Listed entries —
● ● ● ● ● ● ●

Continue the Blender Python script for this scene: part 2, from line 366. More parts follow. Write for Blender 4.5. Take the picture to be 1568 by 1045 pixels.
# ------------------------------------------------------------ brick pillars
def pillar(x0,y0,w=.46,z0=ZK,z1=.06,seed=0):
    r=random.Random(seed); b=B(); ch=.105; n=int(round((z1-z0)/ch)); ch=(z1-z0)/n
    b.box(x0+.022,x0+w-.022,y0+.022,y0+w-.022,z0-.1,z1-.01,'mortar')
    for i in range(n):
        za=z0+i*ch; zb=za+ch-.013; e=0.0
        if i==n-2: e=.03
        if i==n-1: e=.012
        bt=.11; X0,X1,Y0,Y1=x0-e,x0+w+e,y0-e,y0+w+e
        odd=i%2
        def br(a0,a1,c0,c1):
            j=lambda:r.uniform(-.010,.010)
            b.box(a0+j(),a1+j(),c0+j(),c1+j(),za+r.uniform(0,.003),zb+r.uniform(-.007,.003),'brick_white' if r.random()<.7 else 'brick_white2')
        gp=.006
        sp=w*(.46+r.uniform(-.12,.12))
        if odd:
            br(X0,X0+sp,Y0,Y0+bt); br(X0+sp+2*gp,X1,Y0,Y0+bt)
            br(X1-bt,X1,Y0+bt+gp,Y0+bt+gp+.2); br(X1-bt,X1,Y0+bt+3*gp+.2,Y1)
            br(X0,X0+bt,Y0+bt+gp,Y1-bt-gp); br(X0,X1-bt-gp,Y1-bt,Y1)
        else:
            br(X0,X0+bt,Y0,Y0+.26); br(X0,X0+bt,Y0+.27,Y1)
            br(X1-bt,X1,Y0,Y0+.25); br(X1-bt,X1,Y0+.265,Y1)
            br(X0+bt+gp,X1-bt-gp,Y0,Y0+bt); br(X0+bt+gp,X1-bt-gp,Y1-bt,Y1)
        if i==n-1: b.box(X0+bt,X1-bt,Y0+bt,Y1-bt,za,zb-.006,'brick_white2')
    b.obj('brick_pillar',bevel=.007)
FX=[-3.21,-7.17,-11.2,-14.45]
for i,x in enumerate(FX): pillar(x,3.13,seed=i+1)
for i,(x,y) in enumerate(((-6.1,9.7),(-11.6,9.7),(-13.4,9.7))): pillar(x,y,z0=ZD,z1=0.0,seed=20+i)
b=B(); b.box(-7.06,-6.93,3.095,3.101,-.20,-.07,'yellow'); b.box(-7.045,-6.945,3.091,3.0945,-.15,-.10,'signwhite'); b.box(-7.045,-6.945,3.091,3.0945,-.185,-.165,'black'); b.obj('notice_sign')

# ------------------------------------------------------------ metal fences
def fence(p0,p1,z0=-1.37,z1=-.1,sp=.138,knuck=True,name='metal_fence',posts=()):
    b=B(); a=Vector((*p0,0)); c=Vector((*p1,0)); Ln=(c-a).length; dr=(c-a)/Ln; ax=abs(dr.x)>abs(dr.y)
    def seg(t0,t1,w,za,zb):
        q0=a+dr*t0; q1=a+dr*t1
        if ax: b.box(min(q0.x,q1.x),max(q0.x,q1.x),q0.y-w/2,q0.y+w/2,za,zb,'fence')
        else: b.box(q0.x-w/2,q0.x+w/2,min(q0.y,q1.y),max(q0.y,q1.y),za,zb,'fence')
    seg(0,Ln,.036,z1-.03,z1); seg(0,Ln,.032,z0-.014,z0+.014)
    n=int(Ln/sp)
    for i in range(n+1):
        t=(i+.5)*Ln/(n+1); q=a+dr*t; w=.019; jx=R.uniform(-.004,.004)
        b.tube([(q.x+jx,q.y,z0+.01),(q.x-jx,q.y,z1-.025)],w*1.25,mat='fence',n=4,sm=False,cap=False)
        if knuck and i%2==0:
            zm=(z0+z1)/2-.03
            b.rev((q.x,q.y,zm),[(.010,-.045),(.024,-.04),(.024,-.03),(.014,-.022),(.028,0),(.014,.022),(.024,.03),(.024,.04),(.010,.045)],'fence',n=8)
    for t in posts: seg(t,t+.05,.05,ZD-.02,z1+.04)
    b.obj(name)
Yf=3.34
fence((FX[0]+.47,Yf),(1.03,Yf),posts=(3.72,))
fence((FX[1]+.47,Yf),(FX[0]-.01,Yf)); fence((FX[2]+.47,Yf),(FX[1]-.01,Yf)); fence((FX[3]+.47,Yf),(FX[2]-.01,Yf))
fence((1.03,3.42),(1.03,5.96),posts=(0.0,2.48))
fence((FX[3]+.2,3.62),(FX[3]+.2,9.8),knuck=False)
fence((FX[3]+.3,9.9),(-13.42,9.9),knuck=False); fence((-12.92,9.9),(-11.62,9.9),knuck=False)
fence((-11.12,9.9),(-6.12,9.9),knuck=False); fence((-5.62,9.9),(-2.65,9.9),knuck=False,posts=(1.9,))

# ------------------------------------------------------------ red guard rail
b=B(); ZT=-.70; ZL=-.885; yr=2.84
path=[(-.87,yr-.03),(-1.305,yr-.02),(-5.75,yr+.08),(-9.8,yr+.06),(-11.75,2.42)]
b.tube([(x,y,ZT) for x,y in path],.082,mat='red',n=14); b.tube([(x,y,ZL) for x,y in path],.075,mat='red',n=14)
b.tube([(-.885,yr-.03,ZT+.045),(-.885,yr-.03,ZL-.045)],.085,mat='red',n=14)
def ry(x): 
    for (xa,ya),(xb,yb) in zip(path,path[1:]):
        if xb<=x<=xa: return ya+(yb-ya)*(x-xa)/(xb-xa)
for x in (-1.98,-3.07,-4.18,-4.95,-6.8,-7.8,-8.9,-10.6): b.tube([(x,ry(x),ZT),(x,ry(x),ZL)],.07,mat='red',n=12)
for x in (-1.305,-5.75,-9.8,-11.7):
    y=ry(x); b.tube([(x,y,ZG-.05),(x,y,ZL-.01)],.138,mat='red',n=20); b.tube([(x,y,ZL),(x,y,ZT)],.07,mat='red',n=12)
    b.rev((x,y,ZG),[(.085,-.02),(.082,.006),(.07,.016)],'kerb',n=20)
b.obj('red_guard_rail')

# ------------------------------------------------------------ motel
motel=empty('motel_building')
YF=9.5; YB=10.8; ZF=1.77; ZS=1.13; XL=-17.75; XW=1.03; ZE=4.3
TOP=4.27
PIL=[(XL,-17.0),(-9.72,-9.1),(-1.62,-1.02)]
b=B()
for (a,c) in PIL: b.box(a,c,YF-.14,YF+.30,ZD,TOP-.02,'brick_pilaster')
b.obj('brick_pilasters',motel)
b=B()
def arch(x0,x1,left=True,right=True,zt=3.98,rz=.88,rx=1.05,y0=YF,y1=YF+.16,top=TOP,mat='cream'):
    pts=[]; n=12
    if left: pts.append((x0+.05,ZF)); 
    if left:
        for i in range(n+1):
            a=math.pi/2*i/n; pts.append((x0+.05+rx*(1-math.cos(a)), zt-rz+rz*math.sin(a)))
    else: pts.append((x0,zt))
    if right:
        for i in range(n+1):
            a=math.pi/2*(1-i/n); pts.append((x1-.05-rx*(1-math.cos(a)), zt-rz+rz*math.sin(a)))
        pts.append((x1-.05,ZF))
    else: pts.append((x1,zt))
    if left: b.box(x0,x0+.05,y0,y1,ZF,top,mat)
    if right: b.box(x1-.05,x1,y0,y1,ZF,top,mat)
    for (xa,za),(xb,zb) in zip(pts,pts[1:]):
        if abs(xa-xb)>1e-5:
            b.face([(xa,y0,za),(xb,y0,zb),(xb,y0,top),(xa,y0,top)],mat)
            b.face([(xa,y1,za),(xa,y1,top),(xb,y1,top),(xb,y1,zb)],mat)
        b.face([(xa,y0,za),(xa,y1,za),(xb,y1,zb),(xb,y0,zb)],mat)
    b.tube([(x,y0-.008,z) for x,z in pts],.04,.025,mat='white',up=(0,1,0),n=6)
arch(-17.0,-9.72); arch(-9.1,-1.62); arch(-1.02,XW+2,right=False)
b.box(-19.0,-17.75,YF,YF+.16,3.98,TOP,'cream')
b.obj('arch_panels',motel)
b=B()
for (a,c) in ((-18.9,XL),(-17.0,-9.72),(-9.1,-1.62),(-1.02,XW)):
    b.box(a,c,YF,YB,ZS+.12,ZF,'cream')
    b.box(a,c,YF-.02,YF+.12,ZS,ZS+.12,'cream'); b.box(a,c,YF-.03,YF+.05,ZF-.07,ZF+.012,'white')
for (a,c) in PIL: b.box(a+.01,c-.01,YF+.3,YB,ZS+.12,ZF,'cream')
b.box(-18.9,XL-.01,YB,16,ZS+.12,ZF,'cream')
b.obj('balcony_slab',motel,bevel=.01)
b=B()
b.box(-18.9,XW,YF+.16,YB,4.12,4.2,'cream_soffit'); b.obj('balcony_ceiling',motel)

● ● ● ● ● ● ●

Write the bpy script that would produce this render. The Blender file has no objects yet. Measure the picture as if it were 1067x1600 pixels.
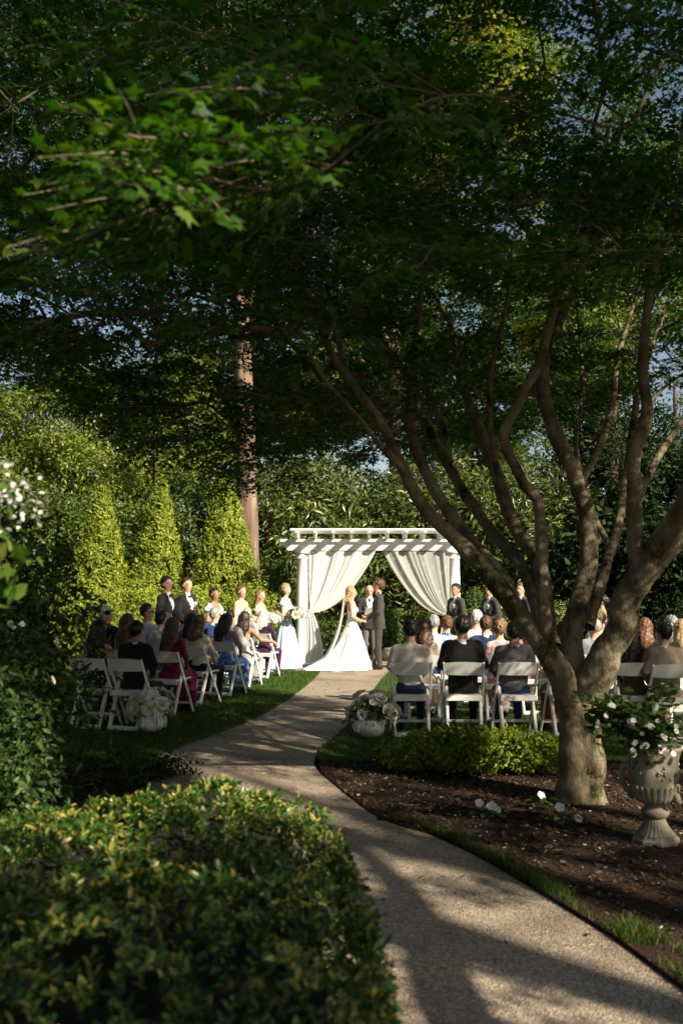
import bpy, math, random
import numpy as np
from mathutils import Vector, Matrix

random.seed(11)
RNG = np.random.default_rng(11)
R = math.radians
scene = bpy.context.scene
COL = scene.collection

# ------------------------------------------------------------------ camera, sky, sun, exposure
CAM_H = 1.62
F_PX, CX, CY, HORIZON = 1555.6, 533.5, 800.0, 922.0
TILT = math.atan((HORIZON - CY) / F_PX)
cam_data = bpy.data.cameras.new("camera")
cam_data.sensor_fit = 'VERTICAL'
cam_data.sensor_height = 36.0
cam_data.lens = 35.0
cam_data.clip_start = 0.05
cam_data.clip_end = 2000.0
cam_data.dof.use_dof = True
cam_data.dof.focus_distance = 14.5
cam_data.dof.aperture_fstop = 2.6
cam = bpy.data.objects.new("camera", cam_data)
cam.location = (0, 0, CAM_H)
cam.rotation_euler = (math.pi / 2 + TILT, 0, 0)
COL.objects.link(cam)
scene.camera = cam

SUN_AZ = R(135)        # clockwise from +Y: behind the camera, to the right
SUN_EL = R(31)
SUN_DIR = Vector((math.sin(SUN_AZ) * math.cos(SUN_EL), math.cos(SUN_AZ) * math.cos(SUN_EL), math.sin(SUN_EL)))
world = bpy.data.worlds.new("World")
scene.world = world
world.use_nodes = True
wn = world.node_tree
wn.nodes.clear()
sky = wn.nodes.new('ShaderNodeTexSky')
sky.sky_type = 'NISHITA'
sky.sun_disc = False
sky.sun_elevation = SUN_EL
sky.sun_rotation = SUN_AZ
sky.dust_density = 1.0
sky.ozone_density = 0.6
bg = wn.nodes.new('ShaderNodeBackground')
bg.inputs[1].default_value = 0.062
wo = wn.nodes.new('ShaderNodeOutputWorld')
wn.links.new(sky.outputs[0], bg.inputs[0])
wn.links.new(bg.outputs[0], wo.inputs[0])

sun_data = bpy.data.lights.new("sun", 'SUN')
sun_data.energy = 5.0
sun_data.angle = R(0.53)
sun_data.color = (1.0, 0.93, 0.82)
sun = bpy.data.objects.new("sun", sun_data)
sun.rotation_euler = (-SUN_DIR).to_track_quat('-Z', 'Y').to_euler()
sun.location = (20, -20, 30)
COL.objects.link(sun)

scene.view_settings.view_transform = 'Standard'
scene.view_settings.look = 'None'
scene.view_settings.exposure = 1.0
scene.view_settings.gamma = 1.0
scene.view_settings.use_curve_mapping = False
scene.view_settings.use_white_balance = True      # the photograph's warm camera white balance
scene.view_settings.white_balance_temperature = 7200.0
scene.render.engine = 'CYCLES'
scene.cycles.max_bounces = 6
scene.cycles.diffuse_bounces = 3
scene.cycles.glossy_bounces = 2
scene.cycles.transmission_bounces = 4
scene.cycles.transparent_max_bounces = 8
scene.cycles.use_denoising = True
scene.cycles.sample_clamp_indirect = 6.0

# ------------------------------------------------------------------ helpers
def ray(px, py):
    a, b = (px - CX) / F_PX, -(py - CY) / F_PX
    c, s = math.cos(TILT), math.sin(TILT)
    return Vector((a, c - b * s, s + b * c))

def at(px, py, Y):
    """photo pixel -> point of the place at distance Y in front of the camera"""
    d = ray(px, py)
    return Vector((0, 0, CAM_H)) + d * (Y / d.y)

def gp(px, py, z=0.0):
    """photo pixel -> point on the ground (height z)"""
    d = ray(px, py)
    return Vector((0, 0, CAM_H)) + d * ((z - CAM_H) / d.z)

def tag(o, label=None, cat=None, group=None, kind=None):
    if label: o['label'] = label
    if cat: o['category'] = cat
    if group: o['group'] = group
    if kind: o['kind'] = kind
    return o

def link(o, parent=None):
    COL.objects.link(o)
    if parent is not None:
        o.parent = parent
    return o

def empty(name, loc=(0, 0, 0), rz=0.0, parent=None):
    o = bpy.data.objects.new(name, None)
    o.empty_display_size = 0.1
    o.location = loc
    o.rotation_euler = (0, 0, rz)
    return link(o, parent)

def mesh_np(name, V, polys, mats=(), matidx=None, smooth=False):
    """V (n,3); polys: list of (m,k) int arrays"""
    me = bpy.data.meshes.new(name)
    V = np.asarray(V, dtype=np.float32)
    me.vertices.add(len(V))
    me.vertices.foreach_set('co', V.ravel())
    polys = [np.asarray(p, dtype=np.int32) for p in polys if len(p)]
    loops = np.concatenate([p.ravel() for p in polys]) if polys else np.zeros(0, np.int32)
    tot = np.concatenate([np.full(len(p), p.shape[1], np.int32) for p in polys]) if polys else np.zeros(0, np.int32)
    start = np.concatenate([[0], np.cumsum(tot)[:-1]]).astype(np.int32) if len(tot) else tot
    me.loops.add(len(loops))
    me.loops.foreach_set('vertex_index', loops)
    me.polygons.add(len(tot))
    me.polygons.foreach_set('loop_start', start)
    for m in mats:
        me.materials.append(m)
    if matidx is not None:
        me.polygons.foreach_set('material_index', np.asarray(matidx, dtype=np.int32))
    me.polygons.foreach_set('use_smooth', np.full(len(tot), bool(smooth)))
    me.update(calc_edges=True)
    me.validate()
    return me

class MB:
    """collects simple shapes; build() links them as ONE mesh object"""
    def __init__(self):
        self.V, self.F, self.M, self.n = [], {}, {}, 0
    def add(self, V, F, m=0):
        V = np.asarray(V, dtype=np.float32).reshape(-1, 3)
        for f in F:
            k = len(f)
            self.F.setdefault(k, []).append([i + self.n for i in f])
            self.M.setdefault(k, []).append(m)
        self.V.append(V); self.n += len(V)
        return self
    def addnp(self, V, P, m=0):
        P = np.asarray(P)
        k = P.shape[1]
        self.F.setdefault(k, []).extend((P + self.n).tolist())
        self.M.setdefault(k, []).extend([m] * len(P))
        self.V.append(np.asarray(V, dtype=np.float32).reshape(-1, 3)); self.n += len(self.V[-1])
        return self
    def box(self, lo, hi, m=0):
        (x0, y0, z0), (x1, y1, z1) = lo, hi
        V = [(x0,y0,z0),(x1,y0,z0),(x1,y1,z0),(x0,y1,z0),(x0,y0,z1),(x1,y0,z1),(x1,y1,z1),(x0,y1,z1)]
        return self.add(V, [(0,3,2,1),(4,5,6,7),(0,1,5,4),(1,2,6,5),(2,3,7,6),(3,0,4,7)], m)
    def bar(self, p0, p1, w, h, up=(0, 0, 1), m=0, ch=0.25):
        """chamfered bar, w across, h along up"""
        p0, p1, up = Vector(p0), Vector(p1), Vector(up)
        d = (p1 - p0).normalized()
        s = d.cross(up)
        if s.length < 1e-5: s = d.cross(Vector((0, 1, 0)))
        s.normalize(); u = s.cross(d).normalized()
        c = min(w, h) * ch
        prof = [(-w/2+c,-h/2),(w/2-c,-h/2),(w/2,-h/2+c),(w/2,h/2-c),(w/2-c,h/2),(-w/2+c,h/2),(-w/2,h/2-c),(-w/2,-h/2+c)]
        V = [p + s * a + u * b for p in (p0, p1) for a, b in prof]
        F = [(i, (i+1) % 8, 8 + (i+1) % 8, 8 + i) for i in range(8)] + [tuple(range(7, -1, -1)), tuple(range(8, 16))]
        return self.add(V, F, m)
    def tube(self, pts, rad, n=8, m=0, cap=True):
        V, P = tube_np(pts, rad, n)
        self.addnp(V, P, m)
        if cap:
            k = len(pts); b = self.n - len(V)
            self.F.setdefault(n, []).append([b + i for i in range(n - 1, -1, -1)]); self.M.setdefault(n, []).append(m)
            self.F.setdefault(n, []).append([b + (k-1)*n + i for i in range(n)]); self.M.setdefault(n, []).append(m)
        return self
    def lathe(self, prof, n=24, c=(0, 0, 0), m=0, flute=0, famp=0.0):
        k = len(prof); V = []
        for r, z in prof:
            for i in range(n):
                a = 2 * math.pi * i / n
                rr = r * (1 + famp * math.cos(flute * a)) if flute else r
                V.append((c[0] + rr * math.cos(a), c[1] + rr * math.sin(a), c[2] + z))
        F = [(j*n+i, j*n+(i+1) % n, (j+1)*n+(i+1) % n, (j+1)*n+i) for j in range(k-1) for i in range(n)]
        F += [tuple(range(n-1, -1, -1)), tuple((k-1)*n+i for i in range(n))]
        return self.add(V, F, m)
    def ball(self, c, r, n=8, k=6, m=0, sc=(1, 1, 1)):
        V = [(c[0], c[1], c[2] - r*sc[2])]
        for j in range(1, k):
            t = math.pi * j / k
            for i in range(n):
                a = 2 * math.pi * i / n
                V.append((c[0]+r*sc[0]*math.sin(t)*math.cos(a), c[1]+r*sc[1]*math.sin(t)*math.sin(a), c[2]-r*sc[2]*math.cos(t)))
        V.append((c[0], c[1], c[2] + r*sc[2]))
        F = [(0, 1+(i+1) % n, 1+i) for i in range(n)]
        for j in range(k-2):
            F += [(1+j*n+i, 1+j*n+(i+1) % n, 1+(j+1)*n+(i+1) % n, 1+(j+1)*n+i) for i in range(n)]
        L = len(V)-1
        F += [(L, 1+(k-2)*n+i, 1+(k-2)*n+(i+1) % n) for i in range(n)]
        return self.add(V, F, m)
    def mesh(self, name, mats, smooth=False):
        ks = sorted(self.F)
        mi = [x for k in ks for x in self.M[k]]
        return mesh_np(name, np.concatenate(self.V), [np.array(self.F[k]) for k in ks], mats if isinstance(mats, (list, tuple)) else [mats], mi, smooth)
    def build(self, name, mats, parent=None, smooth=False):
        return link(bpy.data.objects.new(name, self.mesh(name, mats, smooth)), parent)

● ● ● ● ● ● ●

The problem — The copy should hold exactly the lines from the line with "Write the bpy" to the line with "from mathutils import Vector, Matrix", both ends in, set down without any pictures and with nothing added.

Reply to the task —
Write the bpy script that would produce this render. The Blender file has no objects yet. Measure the picture as if it were 1067x1600 pixels.
import bpy, math, random
import numpy as np
from mathutils import Vector, Matrix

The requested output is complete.